BÜSCHING, ANTON FRIEDRICH (1724–1793), German theologian and geographer, was born at Stadthagen in Schaumburg-Lippe, on the 27th of September 1724. In 1748 he was appointed tutor in the family of the count de Lynars, who was then going as ambassador to St Petersburg. On this journey he resolved to devote his life to the improvement of geographical science. Leaving the count’s family, he went to reside at Copenhagen, and devoted himself entirely to this new pursuit. In 1752 he published his Description of the Counties of Schleswig and Holstein. In 1754 he removed to Göttingen, where in 1757 he was appointed professor of philosophy; but in 1761 he accepted an invitation to the German congregation at St Petersburg. There he organized a school which, under him, soon became one of the most flourishing in the north of Europe, but a disagreement with Marshal Münich led him, in spite of the empress’s offers of high advancement, to return to central Europe in 1765. He first went to live at Altona; but next year he was called to superintend the famous “Greyfriars Gymnasium” (Gymnasium zum Grauen Kloster), which had been formed at Berlin by Frederick the Great. He died of dropsy on the 28th of May 1793, having by writing and example given a new impulse to education throughout Prussia. While at Göttingen he married the poetess, Christiana Dilthey.
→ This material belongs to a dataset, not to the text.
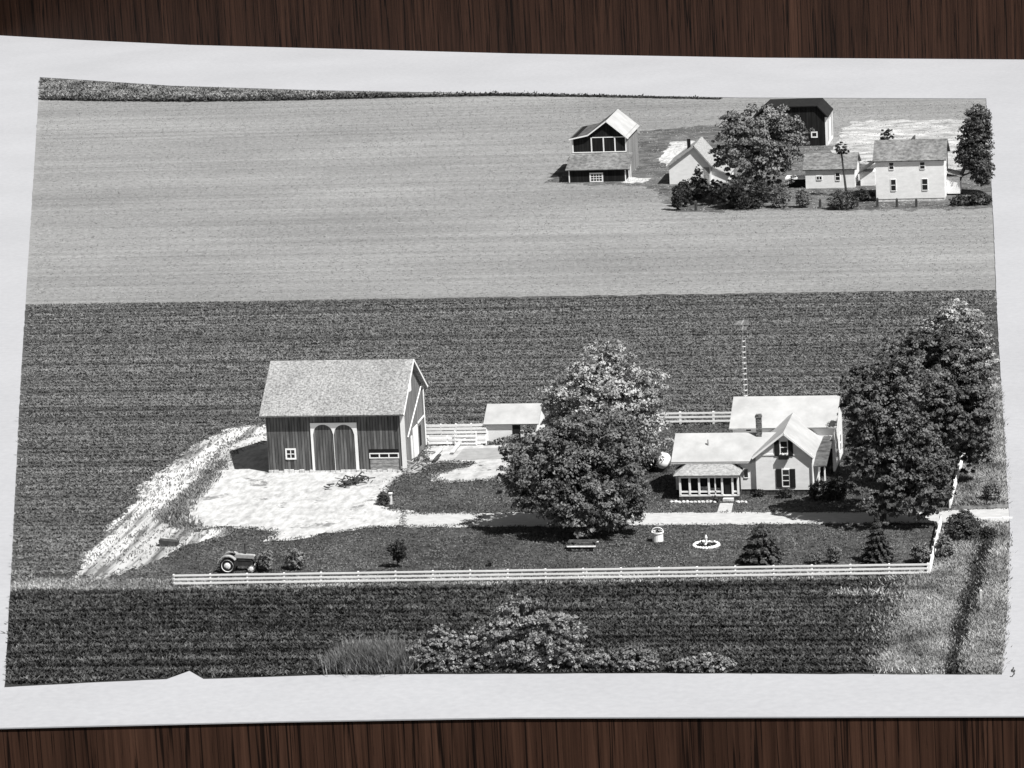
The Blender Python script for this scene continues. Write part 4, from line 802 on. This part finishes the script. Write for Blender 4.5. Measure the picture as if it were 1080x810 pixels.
# picnic table
p = G(615, 579.5); X, Y = p.x, p.y
pt_ = thing('picnic_table', 'dark wooden picnic table with bench seats in the shade at the edge of the driveway', 'picnic table', p)
MB().box(X-1.2, X+1.2, Y-.4, Y+.4, .70, .76).build('tabletop', M['dark_wood'], pt_)
for s in (-1, 1): MB().box(X-1.2, X+1.2, Y+s*.75-.15, Y+s*.75+.15, .42, .48).build('bench', M['stone'], pt_)
for s in (-1, 1):
    for q in (-1, 1): MB().beam((X+s*.9, Y+q*.2, .7), (X+s*.9, Y+q*.7, 0), .07, .1).build('leg', M['dark_wood'], pt_)
    MB().box(X+s*.9-.1, X+s*.9-.04, Y-.85, Y+.85, .36, .42).build('crossbeam', M['dark_wood'], pt_)
# well planter
p = G(694, 571); X, Y = p.x, p.y
wp = thing('wishing_well', 'round white wishing well planter with arched handle on the lawn', 'planter', p)
MB().lathe((X, Y, 0), [(.44, 0), (.46, .05), (.46, .72), (.52, .74), (.52, .85), (.42, .85), (.42, .7)], 18).build('body', M['white'], wp)
MB().lathe((X, Y, .70), [(.05, .06), (.42, .0), (.05, .01)], 16).build('soil', M['dark_inside'], wp)
mb = MB()
for i in range(10): t0, t1 = pi*i/10, pi*(i+1)/10; mb.bar((X+.48*cos(t0), Y, (.84+.36*sin(t0))), (X+.48*cos(t1), Y, (.84+.36*sin(t1))), .045)
mb.build('handle', M['white'], wp)
co = crown_leaves([(X, Y, .9, .34, .34, .2)], 160, .14); npmesh('plant', co, len(co)//4, M['leaf_black'], wp)
# stone ringed flower bed
p = G(745, 576); X, Y = p.x, p.y
fr_ = thing('flower_bed', 'round flower bed ringed with white stones and a pale centre ornament', 'flower bed', p)
mb = MB()
for i in range(26): a = 2*pi*i/26; mb.ball((X+1.02*cos(a), Y+1.02*sin(a), .1), (random.uniform(.12, .17), random.uniform(.12, .17), random.uniform(.12, .18)), 7, 5, .12)
mb.build('stone_ring', M['white'], fr_)
MB().lathe((X, Y, 0), [(.9, .0), (.9, .09), (.3, .14), (.02, .14)], 20).build('soil', M['dark_inside'], fr_)
co = crown_leaves([(X-.4, Y, .25, .35, .4, .25), (X+.4, Y+.1, .25, .35, .4, .28), (X, Y-.3, .2, .5, .3, .2)], 420, .14); npmesh('flowers', co, len(co)//4, M['weed'], fr_)
MB().lathe((X, Y, .1), [(.2, 0), (.16, .1), (.09, .2), (.08, .5), (.13, .6), (.1, .72), (.05, .85), (.01, .88)], 12).build('ornament', M['white'], fr_)
# gas tank
p = G(699, 499); X, Y = p.x, p.y
gtk = thing('gas_tank', 'white rounded gas tank on legs beside the left wall of the farmhouse', 'gas tank', p)
r = .55; prof = [(.02, -1.15)]+[(r*sin(radians(a)), -.75-.4*cos(radians(a))) for a in (20, 40, 60, 80)]+[(r, -.7), (r, .7)]+[(r*sin(radians(a)), .75+.4*cos(radians(a))) for a in (80, 60, 40, 20)]+[(.02, 1.15)]
MB().lathe((X, Y+.8, .95), prof, 20, 'y').build('tank', M['white'], gtk, smooth=True)
MB().lathe((X-.05, Y+.7, 1.48), [(.18, 0), (.18, .2), (.1, .28), (.02, .3)], 14).build('valve_cover', M['white'], gtk)
for s in (0, 1.5): MB().box(X-.4, X+.4, Y+s, Y+s+.14, 0, .55).build('leg', M['iron'], gtk)
# sticks, planks, posts, trough
p = G(372, 510); bp_ = MB()
for i in range(90):
    a = random.uniform(0, 2*pi); l = random.uniform(.4, 1.1); c = Vector((p.x+random.gauss(0, .55)+.0, p.y+random.gauss(0, .9), abs(random.gauss(.18, .18)))); c.x += (c.y-p.y)*.35
    d = Vector((cos(a), sin(a), random.uniform(-.4, .6))).normalized()*l; e = c+d; e.z = max(e.z, .03); bp_.bar(c, e, random.uniform(.03, .07), 5)
bp_.bar((p.x-.8, p.y-1.6, .14), (p.x+.6, p.y+1.5, .16), .16, 6); tag(bp_.build('brush_pile', M['dark_wood'], loc=tuple(p)), 'heap of dark branches lying in front of the barn doors', 'brush pile')
p = G(437, 497); jp = MB()
for i in range(26):
    a = random.uniform(0, 6.28); c = Vector((p.x+random.gauss(0, .5), p.y+random.gauss(.3, .9), random.uniform(.05, .6)))
    if i % 3: jp.bar(c, c+Vector((cos(a)*.9, sin(a)*.9, random.uniform(-.1, .7))), .06, 5)
    else: jp.ball(c, (random.uniform(.15, .35), random.uniform(.15, .35), random.uniform(.12, .3)), 8, 5, .15)
jp.ball((p.x, p.y+.3, .15), (.75, 1.3, .28), 10, 5, .1); tag(jp.build('scrap_heap', M['grey_wood'], loc=tuple(p)), 'untidy heap of scrap and stones against the right corner of the barn', 'scrap heap')
for a, b, lb in (((455, 488), (467, 476), 'pale plank lying on the dirt nearest the barn'), ((458, 489), (464, 484), 'short dark plank lying crosswise beside the pale plank'), ((477, 480), (486, 470), 'pale plank lying on the dirt below the pen gate')):
    A, B = G(*a), G(*b); tag(MB().beam((A.x, A.y, .25), (B.x, B.y, .4), .3, .14).build('plank', M['dark_wood'] if 'dark' in lb else M['stone'], loc=tuple(A)), lb, 'plank', 'planks in the barnyard')
p = G(412.5, 532); tag(MB().box(p.x-.1, p.x+.1, p.y-.1, p.y+.1, 0, .95).box(p.x-.16, p.x+.16, p.y-.16, p.y+.16, .95, 1.05).build('marker_post', M['white'], loc=tuple(p)), 'short white marker post at the edge of the farmyard', 'post')
p = G(179, 576); tag(MB().prism([(p.x-.8, .1), (p.x+.7, .0), (p.x+.8, .45), (p.x-.85, .62)], 'y', p.y-.35, p.y+.35).box(p.x-.5, p.x-.35, p.y-.4, p.y+.4, 0, .12).build('feed_trough', M['dark_wood'], loc=tuple(p)), 'dark wooden trough lying beside the dirt track', 'trough')
mb = MB(); a0, a1 = WX(709, 531, Yp-.7), WX(790, 531, Yp-.7); x = a0
while x < a1:
    if not (WX(758, 531, Yp-.7) < x < WX(775, 531, Yp-.7)): mb.ball((x, Yp-1.0+random.uniform(-.1, .1), .08), (random.uniform(.14, .26), .16, random.uniform(.1, .2)), 7, 5, .15)
    x += .34
tag(mb.build('stone_edging', M['stone'], loc=(a0, Yp-1, 0)), 'row of pale stones edging the bed in front of the porch', 'stone edging')
p = G(1012, 566); 
p = G(1060, 553); t = MB()
a, b = G(1012, 553.5), G(1068, 551.5); 
for zz in (.45,): t.beam((a.x, a.y, zz), (b.x, b.y, zz), .1, .12)
for i in range(4): q = a+(b-a)*(i+.3)/4; t.box(q.x-.07, q.x+.07, q.y-.07, q.y+.07, -.05, .55)
tag(t.build('culvert_rail', M['white'], loc=tuple(a)), 'low white rail along the driveway over the ditch', 'rail')
p = G(1035, 640); tag(MB().box(p.x-.09, p.x+.09, p.y-.09, p.y+.09, -.05, 1.3).add([(p.x-.09, p.y-.09, 1.3), (p.x+.09, p.y-.09, 1.3), (p.x+.09, p.y+.09, 1.3), (p.x-.09, p.y+.09, 1.3), (p.x, p.y, 1.42)], [(0, 1, 4), (1, 2, 4), (2, 3, 4), (3, 0, 4)]).build('stake', M['stone'], loc=tuple(p)), 'thin pale stake standing by the ditch', 'post')

# ------------------------------------------------------------------ crops, grass, weeds
DK = [(26, 322), (1050, 307), (1056, 440), (1010, 460), (880, 445), (520, 458), (452, 466), (284, 446), (235, 452), (198, 472), (165, 498), (138, 524), (108, 566), (76, 606), (12, 612)]
tufts('crop_plants', scatter(DK, 120000, row=1.45, rowj=.30, tilt=.0), M['crop_leaf'], .17, .15, 3, .15, 1.3, 'dark leafy crop growing in rows behind the barn', 'crop')
FC = [(8, 624), (183, 623), (600, 617), (960, 612), (955, 640), (944, 680), (934, 711), (350, 712), (8, 724)]
tufts('front_crop_plants', scatter(FC, 62000, row=1.3, rowj=.24, tilt=.03), M['front_leaf'], .27, .17, 3, .15, .8, 'dark leafy crop in front of the long white fence', 'crop')
bnd = [(962, 611), (954, 640), (946, 670), (934, 711)]
PB = np.array([tuple(G(*bnd[i]).lerp(G(*bnd[i+1]), t)[:2]) for i in range(3) for t in RNG.uniform(0, 1, 700)])+RNG.normal(0, 1.0, (2100, 2))*np.array([1.3, 1.0])
PB = PB[inside(PB, INS)]
tufts('stray_grass', PB, M['dry_grass'], .32, .1, 3, .4, .6, 'pale grass straying from the bank into the dark crop', 'grass')
tufts('straw_patch', scatter([(886, 625), (930, 625), (927, 630), (890, 631)], 220), M['bank_pale'], .28, .1, 4, .3, .8, 'small pale patch of dead grass in the dark crop near the right bank', 'grass')
VG = [(985, 606), (965, 610), (955, 618), (962, 630), (948, 640), (955, 655), (938, 668), (944, 684), (925, 700), (930, 712), (1054, 712), (1063, 560), (1040, 552), (1000, 556)]
DT = [(1032, 560), (1048, 562), (1045, 580), (1042, 592), (1036, 604), (1039, 616), (1031, 628), (1029, 645), (1020, 654), (1023, 672), (1012, 690), (1015, 714), (996, 714), (999, 700), (1005, 684), (1001, 668), (1013, 650), (1010, 636), (1021, 622), (1022, 608), (1028, 590)]
tufts('bank_grass', scatter(VG, 17000, (DT,)), M['dry_grass'], .36, .10, 4, .25, .55, 'pale rough grass on the bank beside the ditch', 'grass')
tufts('pale_bank_grass', scatter([(1008, 596), (1020, 600), (1012, 640), (1002, 672), (994, 712), (975, 712), (988, 660), (1000, 625)], 3000, (DT,)), M['bank_pale'], .3, .1, 4, .25, .6, 'bleached grass along the left lip of the ditch', 'grass')
tufts('pale_edge_grass', scatter([(1048, 610), (1058, 590), (1056, 712), (1034, 712), (1040, 660)], 2200, (DT,)), M['bank_pale'], .26, .1, 4, .25, .6, 'bleached grass strip along the right edge of the print beside the ditch', 'grass')
tufts('ditch_weeds', scatter(DT, 3200), M['leaf_black'], .34, .16, 4, .2, .5, 'dark weeds in the bottom of the ditch', 'weeds')
tufts('lane_grass', scatter([(1020, 480), (1054, 400), (1062, 532), (1006, 533)], 8000), M['dry_grass'], .34, .10, 4, .25, .55, 'pale rough grass on the bank beyond the driveway', 'grass')
tufts('lawn_grass', scatter(LAWN, 42000, (YARD, TRACK, DRIVE, BYARD, PATH)), M['lawn_leaf'], .10, .12, 3, .2, .8, 'short dark grass of the lawns around the farmhouse', 'grass')
tufts('strip_weeds', scatter(STRIP, 5000), M['dry_grass'], .2, .1, 4, .15, .5, 'pale weeds along the foot of the long white fence', 'weeds')
tufts('yard_weeds', scatter([(163, 548), (180, 532), (205, 512), (232, 486), (238, 492), (224, 510), (206, 530), (197, 548), (215, 556), (185, 558)], 650), M['weed'], .36, .12, 4, .3, .5, 'rank weeds between the dirt track and the farmyard', 'weeds')
tufts('track_weeds', scatter([(80, 606), (110, 572), (150, 520), (200, 478), (236, 456), (280, 452), (240, 474), (190, 520), (150, 556), (200, 556), (240, 560), (186, 582)], 500), M['weed'], .25, .12, 4, .25, .5, 'thin weeds scattered over the dirt track', 'weeds')
tufts('field_stubble', scatter([(30, 320), (44, 106), (520, 101), (1040, 106), (1050, 305)], 60000, row=.9, rowj=.2), M['stubble'], .06, .16, 2, .2, 1.5, 'pale stubble in drilled rows over the far field', 'stubble')

def edge_pts(px, n, sd, smooth=1):
    w = chaikin(gpoly(px), smooth); a = np.array(w); b = np.roll(a, -1, 0); l = np.linalg.norm(b-a, axis=1); i = RNG.choice(len(a), n, p=l/l.sum())
    P = a[i]+(b[i]-a[i])*RNG.uniform(0, 1, (n, 1))+RNG.normal(0, sd, (n, 2)); return P[inside(P, inn)]
EP = np.concatenate([edge_pts(YARD, 1500, .22), edge_pts(TRACK, 1500, .4), edge_pts(DRIVE, 900, .08, 0), edge_pts(BYARD, 900, .25)])
EP = EP[~((EP[:, 0] > x0-.3) & (EP[:, 0] < x1+.3) & (EP[:, 1] > Yb-.1) & (EP[:, 1] < Yb+D))] if False else EP
tufts('edge_grass', EP, M['green_grass'], .16, .12, 3, .15, .7, 'ragged grass along the edges of the pale yard and driveway', 'grass')

tufts('rough_grass', scatter([(44, 102), (42, 84), (200, 93), (400, 98), (520, 99), (400, 101), (200, 104)], 7000), M['verge_mix'], .4, .3, 3, .3, .7, 'mottled rough grass beyond the far hedge line', 'grass')
# ------------------------------------------------------------------ light
EL, AZ = radians(55), radians(57)             # AZ from the camera side (-Y) towards +X
sd_ = Vector((sin(AZ)*cos(EL), -cos(AZ)*cos(EL), sin(EL)))
sun = bpy.data.objects.new('sun', bpy.data.lights.new('sun', 'SUN')); COL.objects.link(sun)
sun.data.energy = 5.0; sun.data.angle = radians(.5); sun.data.color = (1, .993, .975)
sun.rotation_euler = sd_.to_track_quat('Z', 'Y').to_euler(); sun.location = (40, -60, 120)
w = bpy.data.worlds.new('World'); S.world = w; w.use_nodes = True
N, L = w.node_tree.nodes, w.node_tree.links; bg = N['Background']
sky = N.new('ShaderNodeTexSky'); sky.sky_type = 'NISHITA'; sky.sun_disc = False; sky.sun_elevation = EL; sky.sun_rotation = math.atan2(sd_.x, sd_.y)
bw = N.new('ShaderNodeRGBToBW')                # black and white film: the sky lights without colour
L.new(sky.outputs[0], bw.inputs[0]); L.new(bw.outputs[0], bg.inputs['Color']); bg.inputs['Strength'].default_value = 0.05
S.view_settings.view_transform = 'Standard'; S.view_settings.look = 'None'; S.view_settings.exposure = 0.48; S.view_settings.gamma = 1.0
Büsching’s works (on geography, history, education and religion) amount to more than a hundred. The first class comprehends those upon which his fame chiefly rests; for although he did not possess the genius of D’Anville, he may be regarded as the creator of modern Statistical Geography. His magnum opus is the Erdebeschreibung, in seven parts, of which the first four, comprehending Europe, were published in 1754–1761, and have been translated into several languages (e.g. into English with a preface by Murdoch, in six volumes, London, 1762). In 1768 the fifth part was published, being the first volume upon Asia, containing Asiatic Turkey and Arabia. It displays an immense extent of research, and is generally considered as his masterpiece. Büsching was also the editor of a valuable collection entitled Magazin für d. neue Historie und Geographie (23 vols. 4to, 1767–1793); also of Wochentl. Nachrichten von neuen Landkarten (Berlin, 1773–1787). His works on education enjoyed great repute. In biography he wrote a number of articles for the above-mentioned Magazin, and a valuable collection of Beiträge zur Lebensgeschichte merkwürdiger Personen (6 vols., 1783–1789), including an elaborate life of Frederick the Great.